Lauren Moyneux curls up with a good book to review some of the latest best sellers

The Three
Sarah Lotz
TOP TIP: The conspiracy and the way in which details are relayed provides a riveting piece of work that is deeply unsettling, at times humorous, at times sorrowful, but ultimately wildly entertaining.
The Three tells the story of Black Thursday, the day that four passenger planes miraculously fall out of the sky and crash at almost exactly the same moment, at four different points across the globe. The crashes leave only four survivors. Three are children who seem surprisingly unhurt despite having been involved in these dramatic air traffic accidents, but they are not left entirely unchanged. The fourth survivor is a born-again Christian, Pamela May Donald, who lives just long enough to record a thought-provoking message on her phone. The message is a warning.
Lotz’s storytelling technique is unlike anything I have seen in a long while. Creating the intriguing character of Elspeth Martins, an investigative journalist, we actually gain our information regarding the crashes and the global aftermath from her book, Black Thursday: From Crash to Conspiracy – a fictional piece of work disguised as non-fiction which is published in its entirety within The Three. In working within two key narrative frames Lotz creates an interesting dynamic, the story seamlessly seeps through, leaving you awake at night trying to figure it all out, wondering if something like this could actually happen in reality.
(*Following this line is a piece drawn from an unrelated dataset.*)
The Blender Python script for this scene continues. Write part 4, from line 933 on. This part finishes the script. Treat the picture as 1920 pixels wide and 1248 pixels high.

The plot is composed with rich storytelling, used masterfully to create a gripping and enthralling sci-fi/fantasy mystery. Horror elements leave creepy imagery lingering on the mind and information is provided through interviews and eyewitness accounts, transcripts of voice recordings and radio shows, journal and diary entries as well as documented conversations.

Eve of Man
Giovanna & Tom Fletcher
TOP TIP: Wonderfully creative, well thought-out and beautifully executed, this is definitely one to add to the bookshelf.
The world is a mess and the threat of the end of the human race looms, as pink blankets stop being wrapped around newborns. No girls are born, only boys. And not just for one peculiar day, but for an astounding 50-year period. The relationship between men and women drastically shifts as science steps in to try and save the human race.
Then a girl is born, without the aid of science or technology, simply made by two people in love. She provides hope to a world in desperation. Her name is Eve, and she is to be the saviour of humanity.
In this exciting tale of a human race on the edge of collapse, Giovanna and Tom Fletcher explore concepts of love, duty and family, whilst raising important questions surrounding technology, science, ethics, and its role in the new world. Eve’s story is one which asks of scientific breakthrough and technological discovery, how far is too far?
Set to be the first in a trilogy series, Eve of Man is a science-fiction adventure that bursts free from its pages and runs wild in the mind of the reader.